Thanksgiving of 1905 was a joyous occasion as were all Thanksgivings.  We always raised 4 or 5 turkeys just for special occasions.  All the kids were there, as well as the two new grandsons, Noble, who was almost a year old and Oran, about 9 months.  Yes, the Haile's were truly thankful for all their good things.
Jim Haile always had extra hired help from time to time.  One young man that worked for him was Fred Gordon.  The Hailes had several community parties each year at the ranch for the young people and it was at one of these parties that Fred Gordon began to notice Ada Mae, and it wasn't long before they were going together.






















It was the day before Christmas in 1905 that Fred Gordon and Ada Mae Haile, who was 22 years old, were married.  All the young people in the community came to the wedding at the Haile ranch.  After the wedding there was a big celebration dinner and a religious service at Olin Baptist Church.  Jim Haile gave Fred and Ada a horse, a cow, and two pigs, as was his custom.
They moved over on the Gordon place with Fred's brother and Mr. and Mrs.

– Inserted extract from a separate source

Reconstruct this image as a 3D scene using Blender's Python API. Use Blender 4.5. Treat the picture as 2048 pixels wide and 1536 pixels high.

Gordon.  Mr. Gordon was partly insane but was not dangerous.  They made one crop there then moved to the Fagan place where their three daughters were born.  Edna Mae was born December 11, 1907, Irene was born April 17, 1909 and Lena was born April 27, 1911.





























In the meantime Mrs. Gordon had died and Fred's brother moved out of the house so Fred and Ada had to go back to the Gordon place and take care of Mr. Gordon.  Ada took care of him for 19 years.  He walked and talked and waved his arms and we always thought he might have been hurt in the war.  We were having a quilting party there one day and he kept talking about a red headed woman that died her hair black as he walked back and forth in the room where we were quilting.  A friend of mine that was there at the quilting party had real black hair and Mr. Gordon thought she was the woman who died her hair black.  It made her so nervous that she moved around to the other side of the table where she could watch him.